Madrid, Spain, Nov 26, 2007 / 10:25 am
The chair of Canon Law at Madrid’s Compultense University, Rafael Navarro-Valls, said this week the Socialist government’s gestures towards the Church could lead to a “pre-electoral thawing,” and he encouraged the faithful “not to let down their guard” at a “moment of transition” like the upcoming elections in early 2008.
According to the weekly bulleting, Alba, during a speech at the Congress on Catholics and Public Life, Navarro-Valls referred to gestures that the Socialist government has made to the Church in Spain, such as the acceptance of religious persecution in the Law on Historic Memory, the sending of vice president Maria Teresa Fernandez de la Vega to the ceremony of elevation of three new Spanish cardinals at the Vatican, the reversal of a decision to denounce the accords with the Holy See, as well as the sending of a delegation to the beatification of 498 Spanish martyrs at the Vatican.
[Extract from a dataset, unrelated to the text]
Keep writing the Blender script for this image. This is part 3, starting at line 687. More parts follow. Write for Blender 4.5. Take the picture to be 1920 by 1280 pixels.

“This does not mean this is not a tactic,” Navarro-Valls warned. There still exists an “evident and unjust discrimination” in the field of education, he noted, resulting in the persecution of those “who oppose the existence of an education that is akin to indoctrination.”
During his remarks, Navarro-Valls reaffirmed the need of the State and the Church “to recover its essences” in response to the extremes of excessive division or union between Church and State, and he defended the independence of the State and the religious freedom of the Church against such “perversions” as “fanaticism and fundamentalism or secularism: politics without morality.”